The Unsteady Forces on Finite Wings in Transient Motion. Part I. Initial Aerodynamic Forces Following a Sudden Change of Incidence. Part II. Transient Lift and Moment Functions for Rectangular and Delta Wings

Abstract

Part I. The forces and moments on wings of finite aspect ratio undergoing a sudden change of incidence are considered at the start of the unsteady motion. Linearized theory is used and the flow is assumed to be incompressible. The method adopted is only a slight extension of that suggested by R. T. Jones. Applications are made to rectangular and delta wings, but the method is suitable for many planforms. Spanwise and chordwise load distributions are given, and the position of the centre of lift is determined exactly in the case of a square wing. A comparison of the initial and final aerodynamic forces is made. Part II. Transient lift and moment functions are considered for the cases of (i) a sudden plunging motion, (ii) entry into a sharp-edged gust. Linearized theory is used and incompressibility of the fluid is assumed. For sudden plunging motion, the functions are calculated from the lift and pitching moment coefficients associated with wings in oscillatory plunging motion. Results are presented for rectangular and complete delta wings of aspect ratios 1, 2 and 4. Growth of lift functions due to gust entry are also calculated for these wings from knowledge of the corresponding functions due to sudden plunging motion.
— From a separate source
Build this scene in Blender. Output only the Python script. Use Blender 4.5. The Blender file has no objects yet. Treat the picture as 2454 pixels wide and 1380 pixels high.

The method of analysis involves an application of a reverse flow theorem and an approximate relationship for the transient chordwise load distribution due to sudden plunging motion. It is uncertain whether the growth of pitching moment due to gust entry could be obtained accurately enough by a similar method. An alternative method is used to confirm the accuracy of the growth of lift function due to gust entry for a square wing. Calculations of this function by a simpler method for rectangular wings of high aspect ratio show reasonable agreement with those for aspect ratio 4; in addition, the exact solution for delta wings is derived for the limiting case of infinite aspect ratio.